• DATA SHOWN
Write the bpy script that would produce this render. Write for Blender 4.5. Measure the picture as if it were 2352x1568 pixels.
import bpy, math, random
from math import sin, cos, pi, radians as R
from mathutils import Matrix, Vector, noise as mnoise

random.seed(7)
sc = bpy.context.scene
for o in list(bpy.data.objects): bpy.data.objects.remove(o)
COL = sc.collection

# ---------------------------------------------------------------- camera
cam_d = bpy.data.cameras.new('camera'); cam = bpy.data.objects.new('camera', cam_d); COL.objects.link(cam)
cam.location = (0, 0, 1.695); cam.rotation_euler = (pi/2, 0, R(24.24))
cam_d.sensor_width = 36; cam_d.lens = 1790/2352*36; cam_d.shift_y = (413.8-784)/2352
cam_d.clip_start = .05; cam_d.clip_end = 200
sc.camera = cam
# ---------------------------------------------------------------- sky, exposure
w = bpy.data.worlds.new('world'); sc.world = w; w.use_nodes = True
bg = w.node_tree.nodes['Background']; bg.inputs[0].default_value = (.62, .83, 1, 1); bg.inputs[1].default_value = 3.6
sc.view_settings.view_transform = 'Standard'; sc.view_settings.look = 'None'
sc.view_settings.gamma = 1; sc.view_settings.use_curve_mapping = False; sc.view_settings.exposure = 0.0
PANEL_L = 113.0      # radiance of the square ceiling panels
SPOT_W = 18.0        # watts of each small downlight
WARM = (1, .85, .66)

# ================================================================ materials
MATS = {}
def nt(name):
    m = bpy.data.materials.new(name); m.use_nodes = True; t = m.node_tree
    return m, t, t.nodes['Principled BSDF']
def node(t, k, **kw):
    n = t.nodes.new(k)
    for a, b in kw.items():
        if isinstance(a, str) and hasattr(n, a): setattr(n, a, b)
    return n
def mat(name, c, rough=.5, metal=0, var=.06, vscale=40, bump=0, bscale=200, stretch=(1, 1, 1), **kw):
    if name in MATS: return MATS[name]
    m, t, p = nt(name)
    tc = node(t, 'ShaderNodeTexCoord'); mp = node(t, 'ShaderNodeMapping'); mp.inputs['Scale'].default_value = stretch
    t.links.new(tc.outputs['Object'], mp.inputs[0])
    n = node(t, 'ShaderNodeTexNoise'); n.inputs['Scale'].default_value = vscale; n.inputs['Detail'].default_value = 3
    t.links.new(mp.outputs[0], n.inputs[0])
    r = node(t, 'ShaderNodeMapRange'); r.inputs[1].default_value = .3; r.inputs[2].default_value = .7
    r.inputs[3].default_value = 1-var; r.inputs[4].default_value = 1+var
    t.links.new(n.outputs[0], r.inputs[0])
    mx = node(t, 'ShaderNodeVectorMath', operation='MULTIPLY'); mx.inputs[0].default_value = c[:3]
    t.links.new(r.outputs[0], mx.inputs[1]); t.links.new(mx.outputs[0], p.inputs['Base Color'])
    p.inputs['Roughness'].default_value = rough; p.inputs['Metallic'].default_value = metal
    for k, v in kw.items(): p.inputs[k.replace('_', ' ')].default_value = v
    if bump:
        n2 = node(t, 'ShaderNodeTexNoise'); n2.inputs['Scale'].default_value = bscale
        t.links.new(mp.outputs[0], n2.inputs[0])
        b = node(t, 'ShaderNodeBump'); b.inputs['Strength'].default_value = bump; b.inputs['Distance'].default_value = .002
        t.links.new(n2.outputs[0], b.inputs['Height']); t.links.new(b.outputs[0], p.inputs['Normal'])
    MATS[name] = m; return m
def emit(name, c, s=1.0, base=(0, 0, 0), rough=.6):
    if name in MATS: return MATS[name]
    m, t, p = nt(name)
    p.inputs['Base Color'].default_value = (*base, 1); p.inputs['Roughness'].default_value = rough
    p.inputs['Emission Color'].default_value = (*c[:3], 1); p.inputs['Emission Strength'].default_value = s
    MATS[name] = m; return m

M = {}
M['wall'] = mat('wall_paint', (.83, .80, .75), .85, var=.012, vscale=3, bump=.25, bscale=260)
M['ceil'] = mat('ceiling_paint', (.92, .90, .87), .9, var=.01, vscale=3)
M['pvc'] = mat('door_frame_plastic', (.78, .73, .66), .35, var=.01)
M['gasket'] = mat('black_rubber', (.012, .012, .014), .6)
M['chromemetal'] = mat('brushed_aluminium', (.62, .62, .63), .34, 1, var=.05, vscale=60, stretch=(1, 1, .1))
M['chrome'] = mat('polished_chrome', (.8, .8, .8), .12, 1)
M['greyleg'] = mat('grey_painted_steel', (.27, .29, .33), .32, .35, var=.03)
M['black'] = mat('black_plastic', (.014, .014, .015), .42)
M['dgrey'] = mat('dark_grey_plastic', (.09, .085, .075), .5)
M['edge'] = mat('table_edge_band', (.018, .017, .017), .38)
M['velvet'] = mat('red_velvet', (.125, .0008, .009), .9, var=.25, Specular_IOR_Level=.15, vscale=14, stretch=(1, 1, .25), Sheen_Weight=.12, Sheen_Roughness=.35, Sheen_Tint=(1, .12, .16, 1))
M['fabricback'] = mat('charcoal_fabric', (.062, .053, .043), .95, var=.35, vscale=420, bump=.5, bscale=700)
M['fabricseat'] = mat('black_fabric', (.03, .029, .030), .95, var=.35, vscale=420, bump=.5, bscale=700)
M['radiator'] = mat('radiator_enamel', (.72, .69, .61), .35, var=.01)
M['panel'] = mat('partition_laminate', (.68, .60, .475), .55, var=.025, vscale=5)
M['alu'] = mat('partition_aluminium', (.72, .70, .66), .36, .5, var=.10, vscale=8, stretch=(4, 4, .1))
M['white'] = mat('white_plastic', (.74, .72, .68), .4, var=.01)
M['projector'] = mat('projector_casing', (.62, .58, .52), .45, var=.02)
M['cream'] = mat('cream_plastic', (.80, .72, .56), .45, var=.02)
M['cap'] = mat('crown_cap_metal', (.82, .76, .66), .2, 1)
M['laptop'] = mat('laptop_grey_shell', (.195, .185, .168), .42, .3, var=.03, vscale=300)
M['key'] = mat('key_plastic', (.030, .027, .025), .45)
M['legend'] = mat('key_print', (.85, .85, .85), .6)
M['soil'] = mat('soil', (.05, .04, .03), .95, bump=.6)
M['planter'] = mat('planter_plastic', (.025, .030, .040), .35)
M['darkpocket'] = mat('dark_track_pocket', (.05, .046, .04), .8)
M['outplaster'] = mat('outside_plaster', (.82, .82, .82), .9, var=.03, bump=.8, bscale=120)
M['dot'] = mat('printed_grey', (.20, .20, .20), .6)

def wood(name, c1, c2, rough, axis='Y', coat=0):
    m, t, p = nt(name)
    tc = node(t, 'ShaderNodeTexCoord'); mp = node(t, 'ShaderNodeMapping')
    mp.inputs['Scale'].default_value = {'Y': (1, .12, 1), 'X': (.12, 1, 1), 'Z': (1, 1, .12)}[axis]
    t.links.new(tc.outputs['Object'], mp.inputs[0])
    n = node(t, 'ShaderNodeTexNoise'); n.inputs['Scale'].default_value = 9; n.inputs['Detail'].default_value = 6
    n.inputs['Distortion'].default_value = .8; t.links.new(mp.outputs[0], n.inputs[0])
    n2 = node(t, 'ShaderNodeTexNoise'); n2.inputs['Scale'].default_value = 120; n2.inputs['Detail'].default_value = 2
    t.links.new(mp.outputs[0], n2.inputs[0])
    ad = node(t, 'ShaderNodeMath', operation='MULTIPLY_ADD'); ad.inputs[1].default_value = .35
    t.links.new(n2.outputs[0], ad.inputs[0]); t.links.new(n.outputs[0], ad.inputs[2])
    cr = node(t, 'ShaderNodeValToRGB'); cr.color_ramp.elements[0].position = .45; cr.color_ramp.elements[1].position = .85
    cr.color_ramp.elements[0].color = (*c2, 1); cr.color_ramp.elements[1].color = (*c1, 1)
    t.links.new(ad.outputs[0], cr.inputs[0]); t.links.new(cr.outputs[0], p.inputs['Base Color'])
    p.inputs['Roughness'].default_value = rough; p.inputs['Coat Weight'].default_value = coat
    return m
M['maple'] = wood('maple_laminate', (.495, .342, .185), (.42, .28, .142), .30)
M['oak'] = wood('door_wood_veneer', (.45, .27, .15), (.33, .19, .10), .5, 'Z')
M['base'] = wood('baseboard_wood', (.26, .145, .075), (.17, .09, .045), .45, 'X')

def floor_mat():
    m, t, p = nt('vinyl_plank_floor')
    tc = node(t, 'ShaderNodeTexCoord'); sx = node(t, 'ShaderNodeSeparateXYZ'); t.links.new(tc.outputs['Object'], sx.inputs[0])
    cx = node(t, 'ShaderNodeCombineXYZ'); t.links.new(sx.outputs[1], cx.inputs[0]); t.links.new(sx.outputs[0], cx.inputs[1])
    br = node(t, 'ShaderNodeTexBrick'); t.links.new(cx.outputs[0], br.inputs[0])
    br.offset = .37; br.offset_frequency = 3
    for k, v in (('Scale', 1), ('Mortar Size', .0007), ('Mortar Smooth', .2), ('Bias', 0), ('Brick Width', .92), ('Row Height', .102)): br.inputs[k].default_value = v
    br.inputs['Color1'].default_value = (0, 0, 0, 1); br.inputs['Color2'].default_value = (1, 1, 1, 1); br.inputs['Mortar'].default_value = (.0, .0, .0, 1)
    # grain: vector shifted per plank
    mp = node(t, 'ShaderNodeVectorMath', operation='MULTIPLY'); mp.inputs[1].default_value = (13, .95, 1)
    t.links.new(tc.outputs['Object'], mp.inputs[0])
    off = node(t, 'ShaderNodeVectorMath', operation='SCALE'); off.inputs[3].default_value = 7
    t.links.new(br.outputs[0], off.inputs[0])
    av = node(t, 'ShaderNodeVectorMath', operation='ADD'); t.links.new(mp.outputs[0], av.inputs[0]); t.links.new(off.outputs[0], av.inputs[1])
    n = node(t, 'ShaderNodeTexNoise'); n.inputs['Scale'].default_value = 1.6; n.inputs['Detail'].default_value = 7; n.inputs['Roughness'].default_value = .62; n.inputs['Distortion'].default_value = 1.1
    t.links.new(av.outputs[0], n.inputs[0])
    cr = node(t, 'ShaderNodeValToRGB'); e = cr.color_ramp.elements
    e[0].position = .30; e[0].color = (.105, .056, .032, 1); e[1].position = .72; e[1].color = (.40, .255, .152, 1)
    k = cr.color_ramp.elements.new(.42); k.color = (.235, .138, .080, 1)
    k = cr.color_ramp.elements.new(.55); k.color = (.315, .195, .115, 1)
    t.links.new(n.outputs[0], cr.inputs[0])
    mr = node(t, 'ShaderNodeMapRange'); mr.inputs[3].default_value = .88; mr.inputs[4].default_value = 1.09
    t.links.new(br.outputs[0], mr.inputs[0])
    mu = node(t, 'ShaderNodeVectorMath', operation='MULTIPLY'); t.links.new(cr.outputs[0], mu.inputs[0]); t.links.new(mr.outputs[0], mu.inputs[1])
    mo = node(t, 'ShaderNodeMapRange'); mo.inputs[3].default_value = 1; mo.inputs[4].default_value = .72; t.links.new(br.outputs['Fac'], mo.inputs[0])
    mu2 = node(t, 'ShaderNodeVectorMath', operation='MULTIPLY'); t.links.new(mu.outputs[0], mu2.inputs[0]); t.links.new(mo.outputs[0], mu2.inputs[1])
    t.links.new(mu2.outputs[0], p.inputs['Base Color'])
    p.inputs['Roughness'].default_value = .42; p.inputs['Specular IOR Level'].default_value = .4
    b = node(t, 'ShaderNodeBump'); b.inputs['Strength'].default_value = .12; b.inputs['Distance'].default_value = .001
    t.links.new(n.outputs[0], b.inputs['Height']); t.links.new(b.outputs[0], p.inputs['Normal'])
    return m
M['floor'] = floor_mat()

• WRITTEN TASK
Copy out the listing above, line by line and exactly, from its first line to the line holding "from mathutils import", inclusive.

• RESULT FOR THIS EXERCISE
Write the bpy script that would produce this render. Write for Blender 4.5. Measure the picture as if it were 2352x1568 pixels.
import bpy, math, random
from math import sin, cos, pi, radians as R
from mathutils import Matrix, Vector, noise as mnoise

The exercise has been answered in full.